> Job:
Retype, exactly as they stand, the lines from the start of the data to the line that contains "COL = SC.collection", both ends included. Leave the pictures out.

======== Dataset extract ========

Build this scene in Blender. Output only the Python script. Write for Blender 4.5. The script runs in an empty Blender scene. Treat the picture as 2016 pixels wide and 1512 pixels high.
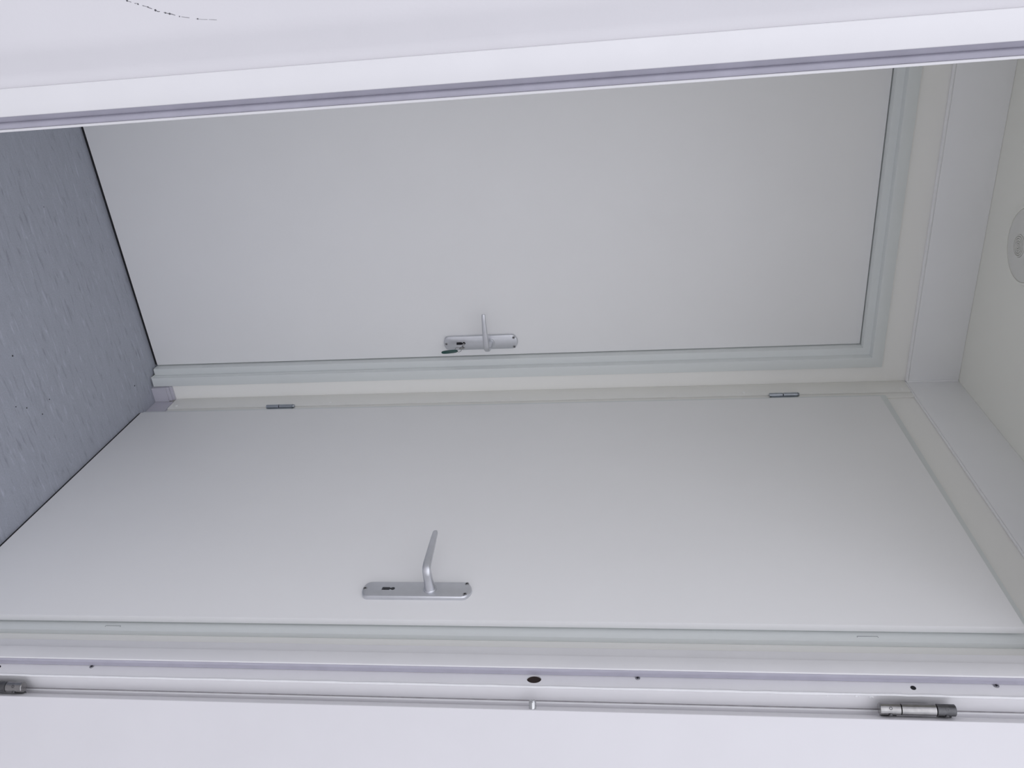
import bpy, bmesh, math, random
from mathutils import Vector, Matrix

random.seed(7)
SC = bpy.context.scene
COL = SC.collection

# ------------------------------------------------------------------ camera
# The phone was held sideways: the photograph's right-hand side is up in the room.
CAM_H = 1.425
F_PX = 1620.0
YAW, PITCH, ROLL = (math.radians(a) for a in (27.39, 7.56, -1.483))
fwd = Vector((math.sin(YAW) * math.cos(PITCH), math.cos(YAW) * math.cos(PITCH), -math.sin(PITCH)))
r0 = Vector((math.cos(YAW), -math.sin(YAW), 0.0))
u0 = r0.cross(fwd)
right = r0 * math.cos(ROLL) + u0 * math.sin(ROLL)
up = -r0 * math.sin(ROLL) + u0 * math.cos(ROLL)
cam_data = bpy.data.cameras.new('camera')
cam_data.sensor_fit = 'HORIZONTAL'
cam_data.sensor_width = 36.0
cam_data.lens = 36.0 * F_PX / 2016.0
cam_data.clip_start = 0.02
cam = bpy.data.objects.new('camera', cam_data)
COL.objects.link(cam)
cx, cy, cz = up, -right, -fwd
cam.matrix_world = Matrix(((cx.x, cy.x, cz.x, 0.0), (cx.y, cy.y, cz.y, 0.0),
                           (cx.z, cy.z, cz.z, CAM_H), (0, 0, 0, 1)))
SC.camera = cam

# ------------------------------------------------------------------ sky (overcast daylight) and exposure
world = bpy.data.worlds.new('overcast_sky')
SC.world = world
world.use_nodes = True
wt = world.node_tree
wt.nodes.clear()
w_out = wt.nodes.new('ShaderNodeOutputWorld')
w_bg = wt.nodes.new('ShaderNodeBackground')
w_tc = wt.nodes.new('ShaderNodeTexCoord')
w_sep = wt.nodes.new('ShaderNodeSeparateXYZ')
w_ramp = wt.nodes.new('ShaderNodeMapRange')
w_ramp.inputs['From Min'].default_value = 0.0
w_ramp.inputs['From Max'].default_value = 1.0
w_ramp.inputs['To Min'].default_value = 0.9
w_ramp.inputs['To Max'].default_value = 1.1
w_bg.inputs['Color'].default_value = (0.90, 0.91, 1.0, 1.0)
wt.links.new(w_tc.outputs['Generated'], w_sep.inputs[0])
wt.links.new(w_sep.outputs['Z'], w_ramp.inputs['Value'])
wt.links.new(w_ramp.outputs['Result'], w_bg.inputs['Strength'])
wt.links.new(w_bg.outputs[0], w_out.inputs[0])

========

> Written reply:
Build this scene in Blender. Output only the Python script. Write for Blender 4.5. The script runs in an empty Blender scene. Treat the picture as 2016 pixels wide and 1512 pixels high.
import bpy, bmesh, math, random
from mathutils import Vector, Matrix

random.seed(7)
SC = bpy.context.scene
COL = SC.collection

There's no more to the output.